Friday, August 29, 2008

McPalin: The May-December Ticket

Less than 24 hours after Senator Barack Obama became the first African-American to accept his party's nomination for President, Senator John McCain decided he needed to make a little history of his own.

The man who will be in St. Paul next week to receive the Republican nomination named Sarah Palin, the Governor of Alaska, as his vice-presidential choice. She will be the first woman since Geraldine Ferraro in 1984 to have that honor, and the first Republican to do so.

Palin's resume is rather thin compared to Obama's, for whom the McCain campaign has long complained about his lack of experience. She has been Alaska's governor for less than two years. Before that, she was the mayor and city council member of the town of Wassala, which has a slightly larger population than Cicely of TV's Northern Exposure.

That's significant when you consider McCain just turned 72. Palin is 44. She had better pray hard for McCain's continued good health for the next four years, if they're elected.

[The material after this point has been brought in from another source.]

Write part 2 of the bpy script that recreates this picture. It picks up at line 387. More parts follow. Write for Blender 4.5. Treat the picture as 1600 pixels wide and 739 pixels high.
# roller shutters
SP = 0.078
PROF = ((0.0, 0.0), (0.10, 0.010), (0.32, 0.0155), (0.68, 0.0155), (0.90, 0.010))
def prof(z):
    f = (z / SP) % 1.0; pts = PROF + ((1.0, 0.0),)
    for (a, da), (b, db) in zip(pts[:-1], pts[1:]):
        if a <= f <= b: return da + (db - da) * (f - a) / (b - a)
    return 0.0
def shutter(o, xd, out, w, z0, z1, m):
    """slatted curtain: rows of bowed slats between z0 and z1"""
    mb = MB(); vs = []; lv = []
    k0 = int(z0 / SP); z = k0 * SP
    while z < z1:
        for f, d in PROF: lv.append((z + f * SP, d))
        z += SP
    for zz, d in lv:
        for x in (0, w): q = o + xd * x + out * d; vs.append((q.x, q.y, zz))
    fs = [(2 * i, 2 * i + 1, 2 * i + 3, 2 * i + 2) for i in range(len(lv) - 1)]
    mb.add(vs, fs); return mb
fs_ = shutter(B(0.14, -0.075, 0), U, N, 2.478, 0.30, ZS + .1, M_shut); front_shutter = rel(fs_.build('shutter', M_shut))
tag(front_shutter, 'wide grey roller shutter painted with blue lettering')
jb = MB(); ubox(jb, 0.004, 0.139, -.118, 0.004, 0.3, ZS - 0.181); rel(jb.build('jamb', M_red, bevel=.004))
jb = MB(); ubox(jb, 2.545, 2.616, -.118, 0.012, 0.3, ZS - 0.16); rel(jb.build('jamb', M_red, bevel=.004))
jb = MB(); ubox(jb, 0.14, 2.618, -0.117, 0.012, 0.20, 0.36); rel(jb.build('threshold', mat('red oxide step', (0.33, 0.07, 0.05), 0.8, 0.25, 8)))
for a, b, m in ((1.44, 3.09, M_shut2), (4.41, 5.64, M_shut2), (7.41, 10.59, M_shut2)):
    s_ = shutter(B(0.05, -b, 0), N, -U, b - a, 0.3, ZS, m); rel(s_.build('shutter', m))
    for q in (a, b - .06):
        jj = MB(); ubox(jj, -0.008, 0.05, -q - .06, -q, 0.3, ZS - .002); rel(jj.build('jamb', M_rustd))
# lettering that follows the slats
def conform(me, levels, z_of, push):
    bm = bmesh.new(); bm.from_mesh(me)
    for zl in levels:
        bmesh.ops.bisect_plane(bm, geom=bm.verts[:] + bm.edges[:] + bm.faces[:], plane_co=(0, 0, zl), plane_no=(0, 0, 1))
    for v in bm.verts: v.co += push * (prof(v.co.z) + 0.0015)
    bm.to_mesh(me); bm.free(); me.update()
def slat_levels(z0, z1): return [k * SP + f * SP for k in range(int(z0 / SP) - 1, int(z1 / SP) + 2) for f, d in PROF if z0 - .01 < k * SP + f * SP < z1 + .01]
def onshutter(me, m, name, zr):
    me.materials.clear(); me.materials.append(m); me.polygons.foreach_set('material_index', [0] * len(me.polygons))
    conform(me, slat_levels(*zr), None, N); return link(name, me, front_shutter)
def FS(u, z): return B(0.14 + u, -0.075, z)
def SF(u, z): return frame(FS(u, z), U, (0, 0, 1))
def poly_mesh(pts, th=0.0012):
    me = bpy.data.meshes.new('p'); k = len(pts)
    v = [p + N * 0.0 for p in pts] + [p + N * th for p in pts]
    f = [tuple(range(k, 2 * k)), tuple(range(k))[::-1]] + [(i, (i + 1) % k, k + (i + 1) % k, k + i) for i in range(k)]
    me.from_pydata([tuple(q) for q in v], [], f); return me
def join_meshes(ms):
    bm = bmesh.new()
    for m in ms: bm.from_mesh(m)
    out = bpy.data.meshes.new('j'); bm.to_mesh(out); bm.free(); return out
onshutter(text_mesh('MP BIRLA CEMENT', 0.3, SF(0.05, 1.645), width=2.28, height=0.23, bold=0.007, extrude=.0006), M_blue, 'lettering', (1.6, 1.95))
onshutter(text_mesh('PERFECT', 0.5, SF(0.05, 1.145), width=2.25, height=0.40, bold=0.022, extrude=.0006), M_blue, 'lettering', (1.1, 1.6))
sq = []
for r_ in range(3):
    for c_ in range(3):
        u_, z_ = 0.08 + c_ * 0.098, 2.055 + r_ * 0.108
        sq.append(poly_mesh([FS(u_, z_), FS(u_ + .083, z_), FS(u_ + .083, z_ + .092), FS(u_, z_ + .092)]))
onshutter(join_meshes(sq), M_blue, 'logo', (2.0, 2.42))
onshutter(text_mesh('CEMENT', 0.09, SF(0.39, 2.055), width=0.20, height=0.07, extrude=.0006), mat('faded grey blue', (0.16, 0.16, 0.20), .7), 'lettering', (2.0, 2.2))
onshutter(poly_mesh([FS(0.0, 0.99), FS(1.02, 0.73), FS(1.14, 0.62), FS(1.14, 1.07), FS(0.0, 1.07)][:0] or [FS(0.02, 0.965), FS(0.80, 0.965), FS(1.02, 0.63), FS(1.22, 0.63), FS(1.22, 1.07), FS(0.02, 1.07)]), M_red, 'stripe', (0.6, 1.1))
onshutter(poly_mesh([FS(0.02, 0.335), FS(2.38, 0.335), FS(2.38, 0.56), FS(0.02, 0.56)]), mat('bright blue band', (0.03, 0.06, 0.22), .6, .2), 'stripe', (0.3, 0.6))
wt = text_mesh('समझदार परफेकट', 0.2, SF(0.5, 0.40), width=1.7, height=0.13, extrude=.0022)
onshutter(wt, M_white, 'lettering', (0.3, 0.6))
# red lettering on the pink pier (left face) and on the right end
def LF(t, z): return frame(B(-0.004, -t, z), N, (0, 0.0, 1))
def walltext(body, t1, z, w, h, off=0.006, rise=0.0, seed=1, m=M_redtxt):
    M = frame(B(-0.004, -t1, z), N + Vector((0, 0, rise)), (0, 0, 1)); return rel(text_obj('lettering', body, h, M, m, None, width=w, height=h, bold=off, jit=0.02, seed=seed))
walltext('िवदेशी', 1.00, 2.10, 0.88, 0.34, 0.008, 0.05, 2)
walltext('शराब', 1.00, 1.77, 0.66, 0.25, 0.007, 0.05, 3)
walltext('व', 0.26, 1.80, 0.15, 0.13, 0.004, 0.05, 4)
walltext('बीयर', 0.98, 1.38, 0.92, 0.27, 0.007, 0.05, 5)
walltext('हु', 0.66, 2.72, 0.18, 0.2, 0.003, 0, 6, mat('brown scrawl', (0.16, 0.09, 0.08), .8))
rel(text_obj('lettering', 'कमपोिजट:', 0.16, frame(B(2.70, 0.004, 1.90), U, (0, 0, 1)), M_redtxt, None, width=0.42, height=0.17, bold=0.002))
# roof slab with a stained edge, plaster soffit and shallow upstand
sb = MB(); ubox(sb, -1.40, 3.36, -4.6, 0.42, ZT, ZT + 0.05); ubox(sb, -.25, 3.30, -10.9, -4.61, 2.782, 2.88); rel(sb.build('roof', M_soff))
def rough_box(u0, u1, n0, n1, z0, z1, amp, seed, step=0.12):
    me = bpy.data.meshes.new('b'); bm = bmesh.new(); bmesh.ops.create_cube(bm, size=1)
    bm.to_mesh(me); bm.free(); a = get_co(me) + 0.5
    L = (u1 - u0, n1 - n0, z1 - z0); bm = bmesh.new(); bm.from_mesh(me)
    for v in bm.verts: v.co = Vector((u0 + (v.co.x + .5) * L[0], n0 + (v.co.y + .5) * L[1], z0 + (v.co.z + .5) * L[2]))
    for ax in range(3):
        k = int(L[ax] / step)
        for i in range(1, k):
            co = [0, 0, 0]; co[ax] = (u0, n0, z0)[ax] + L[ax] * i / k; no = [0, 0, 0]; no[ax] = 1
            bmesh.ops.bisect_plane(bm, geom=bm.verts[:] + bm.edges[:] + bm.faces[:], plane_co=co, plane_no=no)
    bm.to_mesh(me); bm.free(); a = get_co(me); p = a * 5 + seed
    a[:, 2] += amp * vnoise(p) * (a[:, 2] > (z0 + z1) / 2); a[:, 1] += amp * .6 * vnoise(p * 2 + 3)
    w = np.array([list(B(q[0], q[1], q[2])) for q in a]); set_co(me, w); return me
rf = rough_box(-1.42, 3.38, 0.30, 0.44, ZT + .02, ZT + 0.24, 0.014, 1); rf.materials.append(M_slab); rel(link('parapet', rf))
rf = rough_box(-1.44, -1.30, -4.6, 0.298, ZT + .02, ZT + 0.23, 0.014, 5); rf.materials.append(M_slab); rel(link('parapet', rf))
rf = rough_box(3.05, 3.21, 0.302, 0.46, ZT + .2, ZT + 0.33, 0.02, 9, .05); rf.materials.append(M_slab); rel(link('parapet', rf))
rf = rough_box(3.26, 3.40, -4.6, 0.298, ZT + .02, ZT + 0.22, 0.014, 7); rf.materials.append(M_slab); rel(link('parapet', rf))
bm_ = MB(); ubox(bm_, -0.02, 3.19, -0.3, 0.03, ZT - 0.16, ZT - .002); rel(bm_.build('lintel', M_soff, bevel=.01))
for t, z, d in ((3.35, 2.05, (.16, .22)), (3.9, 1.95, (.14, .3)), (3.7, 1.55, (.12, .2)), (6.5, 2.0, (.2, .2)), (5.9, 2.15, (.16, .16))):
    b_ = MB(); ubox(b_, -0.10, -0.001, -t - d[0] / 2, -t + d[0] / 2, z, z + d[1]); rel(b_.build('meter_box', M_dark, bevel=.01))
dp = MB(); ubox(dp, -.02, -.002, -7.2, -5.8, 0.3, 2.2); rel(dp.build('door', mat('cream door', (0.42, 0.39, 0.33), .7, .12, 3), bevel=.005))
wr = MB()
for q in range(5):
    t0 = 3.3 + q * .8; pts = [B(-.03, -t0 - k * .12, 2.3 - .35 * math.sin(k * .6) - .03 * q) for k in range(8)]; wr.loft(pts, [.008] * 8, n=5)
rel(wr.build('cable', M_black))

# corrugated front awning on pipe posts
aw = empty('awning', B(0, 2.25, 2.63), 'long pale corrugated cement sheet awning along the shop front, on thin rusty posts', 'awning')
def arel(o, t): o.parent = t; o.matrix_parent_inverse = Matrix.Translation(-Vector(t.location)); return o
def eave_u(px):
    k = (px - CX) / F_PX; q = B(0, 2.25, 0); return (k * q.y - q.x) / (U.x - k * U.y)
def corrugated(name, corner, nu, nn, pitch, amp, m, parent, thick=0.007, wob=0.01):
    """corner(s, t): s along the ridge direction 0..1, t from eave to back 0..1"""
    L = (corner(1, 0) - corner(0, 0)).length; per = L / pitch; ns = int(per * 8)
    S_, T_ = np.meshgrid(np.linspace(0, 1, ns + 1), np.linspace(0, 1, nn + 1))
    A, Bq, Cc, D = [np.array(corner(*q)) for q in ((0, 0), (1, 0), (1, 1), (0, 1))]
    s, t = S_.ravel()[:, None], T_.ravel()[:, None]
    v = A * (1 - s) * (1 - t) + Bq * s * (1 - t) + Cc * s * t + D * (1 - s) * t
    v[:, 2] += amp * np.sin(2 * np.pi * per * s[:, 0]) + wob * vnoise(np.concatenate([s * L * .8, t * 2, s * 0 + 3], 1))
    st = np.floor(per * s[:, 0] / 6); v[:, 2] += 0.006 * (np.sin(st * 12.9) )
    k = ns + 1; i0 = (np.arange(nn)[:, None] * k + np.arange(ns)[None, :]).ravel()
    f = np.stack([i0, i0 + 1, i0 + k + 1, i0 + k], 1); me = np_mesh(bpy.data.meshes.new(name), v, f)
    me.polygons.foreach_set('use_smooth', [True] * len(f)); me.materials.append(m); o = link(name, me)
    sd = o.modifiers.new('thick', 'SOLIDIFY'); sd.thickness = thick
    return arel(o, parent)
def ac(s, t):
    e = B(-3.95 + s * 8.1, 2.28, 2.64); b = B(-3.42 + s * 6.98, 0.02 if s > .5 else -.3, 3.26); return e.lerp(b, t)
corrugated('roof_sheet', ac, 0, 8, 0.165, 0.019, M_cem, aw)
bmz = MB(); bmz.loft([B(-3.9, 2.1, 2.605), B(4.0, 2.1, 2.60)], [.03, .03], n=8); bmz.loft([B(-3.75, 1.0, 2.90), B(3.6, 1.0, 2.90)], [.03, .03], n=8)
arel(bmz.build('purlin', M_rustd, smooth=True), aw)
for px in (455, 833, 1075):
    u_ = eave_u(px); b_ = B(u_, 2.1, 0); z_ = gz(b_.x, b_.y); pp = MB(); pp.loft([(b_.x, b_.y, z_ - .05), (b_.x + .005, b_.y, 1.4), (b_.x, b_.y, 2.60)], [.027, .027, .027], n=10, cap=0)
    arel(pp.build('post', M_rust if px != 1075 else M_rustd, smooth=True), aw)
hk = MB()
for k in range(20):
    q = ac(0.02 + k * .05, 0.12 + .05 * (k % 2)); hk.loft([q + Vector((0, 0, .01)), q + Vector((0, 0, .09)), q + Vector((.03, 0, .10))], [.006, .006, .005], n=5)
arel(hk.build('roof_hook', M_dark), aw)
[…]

Palin is an obvious stab for disappointed Hillary Clinton supporters, even though the governor is her ideological opposite. Palin is an abortion-rights foe, a member of the National Rifle Association (she hunts and fishes--it's Alaska, folks), a critic of climate change, and supports drilling for oil in the Artic National Wildlife Refuge (ANWR)--which is where she and McCain part company.

Because of Palin, the scandal involving longtime Republican senator Ted Stevens might get a little more attention. The Godfather of Alaskan politics, who has brought in so much federal money to the state (including the infamous Bridge to Nowhere, which Governor Palin vetoed after originally supporting it), Stevens is running for another term despite being indicted for allegedly lying about concealing more than $250,000 in home renovations and gifts from an oil services contractor.

And now a word about Minnesota Governor Tim Pawlenty, who along with Mitt Romney and Senator Joseph Lieberman of Conneticut were passed over by McCain: We never thought Pawlenty was VP material to begin with. Apparently, McCain didn't think Pawlenty could turn a blue state into red. So he turned to Palin, who comes from a reliably Republican state which was swinging in his direction anyway. Now Pawlenty can go back to serving his state instead of his political ambitions, at least for the time being.

The choice of Sarah Palin is a crazy one on all levels for John McCain. But if enough voters continue to be skeptical of Obama and the direction he might take the country, his gamble might just work.